Aside from anything else, Planter and Gael, unionist and nationalist, Protestant and Catholic have shared the same space for centuries and inter-married throughout that period. How on earth can anyone deny our commonality? Some elements within political unionism have reacted a little too gleefully to the President's remarks for my liking, choosing to interpret them as a rebuke to Irish nationalism, which of course in some respects they were. But they were every bit as much a rebuke to unionists.
It was they, after all, who made the major mistake of distancing themselves completely from Irishness after partition, leaving it to be commandeered in its entirety by political opponents.
It was as much by default as by design that Irishness became the sole preserve of only one tradition. Unionists retreated to the point where even the celebration of St Patrick's Day was ditched.
It ill behoves them now to be thanking the President for acknowledging something that they couldn't get rid of quickly enough in the first place, and have never made any effort themselves to reclaim.
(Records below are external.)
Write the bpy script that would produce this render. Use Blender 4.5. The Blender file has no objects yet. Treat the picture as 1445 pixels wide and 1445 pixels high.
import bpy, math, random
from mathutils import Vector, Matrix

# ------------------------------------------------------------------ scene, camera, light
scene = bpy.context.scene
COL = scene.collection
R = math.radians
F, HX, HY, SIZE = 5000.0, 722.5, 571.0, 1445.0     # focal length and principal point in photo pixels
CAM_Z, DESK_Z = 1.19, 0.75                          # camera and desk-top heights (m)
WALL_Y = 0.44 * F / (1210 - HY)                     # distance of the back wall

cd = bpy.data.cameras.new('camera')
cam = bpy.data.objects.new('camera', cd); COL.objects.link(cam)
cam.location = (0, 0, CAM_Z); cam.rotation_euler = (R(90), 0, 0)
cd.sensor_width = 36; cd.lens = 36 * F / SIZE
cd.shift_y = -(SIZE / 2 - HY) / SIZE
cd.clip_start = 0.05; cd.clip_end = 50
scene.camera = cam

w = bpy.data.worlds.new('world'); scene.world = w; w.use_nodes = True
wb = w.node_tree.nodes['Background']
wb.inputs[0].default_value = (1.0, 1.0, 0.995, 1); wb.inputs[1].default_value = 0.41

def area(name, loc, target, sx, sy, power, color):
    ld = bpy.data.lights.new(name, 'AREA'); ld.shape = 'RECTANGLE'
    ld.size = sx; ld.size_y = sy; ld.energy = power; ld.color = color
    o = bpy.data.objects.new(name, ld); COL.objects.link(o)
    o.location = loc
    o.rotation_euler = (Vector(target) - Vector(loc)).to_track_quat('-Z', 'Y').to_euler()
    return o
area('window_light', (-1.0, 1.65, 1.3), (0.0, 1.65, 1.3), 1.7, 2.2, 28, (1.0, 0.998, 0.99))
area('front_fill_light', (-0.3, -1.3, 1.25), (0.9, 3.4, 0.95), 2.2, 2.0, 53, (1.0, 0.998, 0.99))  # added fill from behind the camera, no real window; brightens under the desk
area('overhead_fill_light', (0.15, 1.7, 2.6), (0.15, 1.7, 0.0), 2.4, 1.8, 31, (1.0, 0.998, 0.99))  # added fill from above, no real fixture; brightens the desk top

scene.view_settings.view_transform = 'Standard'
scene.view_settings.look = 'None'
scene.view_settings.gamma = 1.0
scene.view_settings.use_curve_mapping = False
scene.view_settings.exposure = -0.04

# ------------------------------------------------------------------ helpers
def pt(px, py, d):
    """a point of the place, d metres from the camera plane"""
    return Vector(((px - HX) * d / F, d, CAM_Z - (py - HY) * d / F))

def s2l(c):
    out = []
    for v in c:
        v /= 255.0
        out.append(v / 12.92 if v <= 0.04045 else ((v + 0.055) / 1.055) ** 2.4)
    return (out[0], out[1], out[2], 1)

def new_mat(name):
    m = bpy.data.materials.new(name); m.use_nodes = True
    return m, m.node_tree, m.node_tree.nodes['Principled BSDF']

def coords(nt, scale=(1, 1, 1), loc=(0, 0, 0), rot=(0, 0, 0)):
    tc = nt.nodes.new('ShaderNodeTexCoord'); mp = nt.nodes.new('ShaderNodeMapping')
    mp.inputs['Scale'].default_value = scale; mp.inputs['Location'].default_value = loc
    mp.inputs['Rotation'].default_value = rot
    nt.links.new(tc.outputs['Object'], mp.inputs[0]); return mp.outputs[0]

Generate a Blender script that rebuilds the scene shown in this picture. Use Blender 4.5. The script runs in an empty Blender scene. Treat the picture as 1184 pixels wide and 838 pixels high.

By insisting that theirs is an exclusively British identity, unionists lend credence to an extreme Irish nationalist belief that they are outsiders, strangers in their own land. Those who still see unionists as land-grabbing interlopers who have no place in any part of Ireland must surely enjoy the irony of having their prejudices confirmed by the "foreigners" themselves.
What exactly is Britishness? How do you describe it? What particular characteristics, cultural or otherwise, can be held to be specifically British, as opposed to being English, or Scottish, or Welsh in origin? Suggestions would be dearly welcomed by unionists, for they have wrestled for years with this problem of their own making.
At partition, the music and dance, the storytelling, and the poetry style of the rhyming weavers, and much more besides (all brought to the northeast by Planters from northern England and Lowland Scotland) were abandoned by unionists because they had been absorbed into, and were indistinguishable from, the local Irish culture. In no other part of the United Kingdom did pro-union supporters sacrifice their local identity in favour of Britishness in the way that Northern unionists did.
The English, Scottish and Welsh never saw any contradiction in clinging fast to their own cultures while being British - and nor should they have. If anything, multiculturalism has always been a fundamental and valued part of the union.
The upshot was that unionism left itself with only an amorphous "Britishness" to point to as identity. The recent invention of the deliberate - and deliberately exclusive - misnomer "Ulster Scots" is a laughably pathetic late attempt to fill this self-created vacuum. Truth is, nowadays you'll probably find as much clear evidence of an authentic Scots Irish culture, at least in regard to music, in the Appalachian mountain regions of the United States as you will anywhere in Northern Ireland.
As far as Irish nationalists are concerned, if unionists can be considered as Irish at all, it is of the misguided variety. To be truly Irish, you must be anti-British (self-pity is well nigh a national characteristic), and hold to narrowly defined political and cultural (and until recently, religious) orthodoxies. In short, you must be exactly like them.
We have a long way to go before we achieve proper reconciliation. By reminding us that Irishness comes in many different, equally legitimate forms, the President has at least pointed us in the direction we must travel.